At the beginning of World War II, the Nazi leader, Adolf Hitler, eager to invade France, demanded the construction of a new weapon that could penetrate the concrete fortifications of the French Maginot Line, the only major physical obstacle that stood between the Nazi army and the rest of Western Europe.
In 1941, a year after the invasion of France, the German arms manufacturer and metallurgist, Gustav Krupp, presented a huge cannon, which he offered for free to Hitler’s army, in order to show its contribution to the war effort, according to the historian C. Peter Chen.
The new weapon was a gun about 12 meters high, 47 meters long, weighing 1,350 tonnes and was firing 10 tonnes shells through a 30 meters long pipe. 22 people could sit aligned on the barrel of the gun. The impressive weapon became known as the “Great Gustav”.
Two guns of this type were ordered, the second one being named Dora. Dora was the second gun produced. and It was deployed briefly against Stalingrad, but the Germans had quickly withdrawn it when the Soviets threatened to encircle the weapon. Dora was broken apart before the war ended and was discovered in the west by American troops.
In the spring of 1942, the Gustav cannon was first used during the siege of Sevastopol in Crimea.
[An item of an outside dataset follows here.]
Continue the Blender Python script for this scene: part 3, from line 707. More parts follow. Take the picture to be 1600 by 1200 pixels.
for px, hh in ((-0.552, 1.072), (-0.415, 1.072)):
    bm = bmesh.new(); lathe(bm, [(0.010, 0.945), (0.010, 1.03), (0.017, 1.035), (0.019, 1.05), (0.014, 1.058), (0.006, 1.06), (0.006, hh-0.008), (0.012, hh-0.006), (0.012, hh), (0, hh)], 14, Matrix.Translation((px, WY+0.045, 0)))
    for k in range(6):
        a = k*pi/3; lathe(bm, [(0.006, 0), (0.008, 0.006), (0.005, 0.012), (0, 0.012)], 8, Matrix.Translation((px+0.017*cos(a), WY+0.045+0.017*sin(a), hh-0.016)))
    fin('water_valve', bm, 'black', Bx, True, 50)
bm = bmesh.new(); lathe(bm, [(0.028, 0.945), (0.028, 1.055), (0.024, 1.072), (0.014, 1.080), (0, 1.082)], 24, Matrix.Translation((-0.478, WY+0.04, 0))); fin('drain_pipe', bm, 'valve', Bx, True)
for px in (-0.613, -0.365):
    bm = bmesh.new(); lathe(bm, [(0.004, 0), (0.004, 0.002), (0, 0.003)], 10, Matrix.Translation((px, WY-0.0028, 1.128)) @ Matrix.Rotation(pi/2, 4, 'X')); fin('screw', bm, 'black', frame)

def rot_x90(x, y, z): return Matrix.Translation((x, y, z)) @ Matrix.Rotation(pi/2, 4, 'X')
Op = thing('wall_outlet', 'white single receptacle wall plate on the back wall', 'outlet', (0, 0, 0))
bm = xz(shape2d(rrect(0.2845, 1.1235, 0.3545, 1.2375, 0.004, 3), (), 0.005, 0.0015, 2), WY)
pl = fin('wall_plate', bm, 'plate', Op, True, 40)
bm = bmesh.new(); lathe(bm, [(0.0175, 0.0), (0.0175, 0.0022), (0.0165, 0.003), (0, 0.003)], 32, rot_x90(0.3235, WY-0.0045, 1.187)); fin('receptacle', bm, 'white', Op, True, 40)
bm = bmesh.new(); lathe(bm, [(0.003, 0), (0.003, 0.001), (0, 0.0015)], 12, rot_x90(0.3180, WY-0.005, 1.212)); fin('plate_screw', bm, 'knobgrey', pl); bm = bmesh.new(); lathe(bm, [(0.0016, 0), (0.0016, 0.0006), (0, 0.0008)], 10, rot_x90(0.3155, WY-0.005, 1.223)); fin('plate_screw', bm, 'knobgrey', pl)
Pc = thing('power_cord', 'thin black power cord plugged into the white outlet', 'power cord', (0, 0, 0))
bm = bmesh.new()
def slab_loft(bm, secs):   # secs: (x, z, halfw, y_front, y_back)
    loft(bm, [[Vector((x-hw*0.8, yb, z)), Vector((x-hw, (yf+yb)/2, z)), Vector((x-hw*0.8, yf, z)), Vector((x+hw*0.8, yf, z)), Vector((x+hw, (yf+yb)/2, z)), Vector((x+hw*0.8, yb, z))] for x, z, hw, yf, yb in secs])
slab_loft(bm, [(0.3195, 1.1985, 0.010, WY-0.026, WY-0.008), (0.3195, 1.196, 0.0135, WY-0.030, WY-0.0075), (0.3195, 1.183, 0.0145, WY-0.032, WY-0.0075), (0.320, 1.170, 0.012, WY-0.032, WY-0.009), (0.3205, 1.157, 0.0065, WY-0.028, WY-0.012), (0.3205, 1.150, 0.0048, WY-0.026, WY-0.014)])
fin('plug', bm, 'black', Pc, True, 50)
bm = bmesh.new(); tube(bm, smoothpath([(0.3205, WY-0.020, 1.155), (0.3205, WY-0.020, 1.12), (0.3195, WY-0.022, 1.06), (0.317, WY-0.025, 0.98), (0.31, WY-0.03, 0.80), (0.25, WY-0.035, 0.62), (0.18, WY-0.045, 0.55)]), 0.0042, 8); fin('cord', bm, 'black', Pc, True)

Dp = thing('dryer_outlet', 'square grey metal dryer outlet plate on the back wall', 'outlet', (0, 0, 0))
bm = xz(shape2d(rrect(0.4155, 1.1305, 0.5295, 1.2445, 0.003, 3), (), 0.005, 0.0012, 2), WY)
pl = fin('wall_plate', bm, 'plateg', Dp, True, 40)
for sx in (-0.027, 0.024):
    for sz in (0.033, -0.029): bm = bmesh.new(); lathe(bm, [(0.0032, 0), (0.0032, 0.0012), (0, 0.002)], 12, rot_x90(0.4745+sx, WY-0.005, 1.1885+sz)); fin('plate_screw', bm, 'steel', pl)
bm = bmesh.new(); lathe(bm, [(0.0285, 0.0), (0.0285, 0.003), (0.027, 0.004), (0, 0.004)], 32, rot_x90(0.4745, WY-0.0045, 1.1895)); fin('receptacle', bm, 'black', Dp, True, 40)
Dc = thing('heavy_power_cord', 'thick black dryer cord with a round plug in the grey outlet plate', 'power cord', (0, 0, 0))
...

The gun fired 300 shells on Sevastopol.
In time, however, the Nazis were to learn that this impressive weapon had a high number of major drawbacks: it was an easy target to spot by Allied aircraft pilots and due to its weight, it could only be transported on a dedicated track which, was very expensive and the Germans were forced to build it in advance.
The Gustav cannon needed 2,000 people. The majority of these people were tasked with providing air cover for the gun and not were involved with the actual operation of the gun. The assembly of the five main parts that made up the cannon lasted four days. Also, the calibration of equipment needed in order to shoot one shell took several hours, which meant that the gun could only shoot 14 rounds per day.
Over a year after its first use, the Nazis gave up using the Gustav gun. The gun appears to have been destroyed to prevent its capture some time before 22 April 1945, but other sources state that the great weapon was captured and disassembled by the Russians.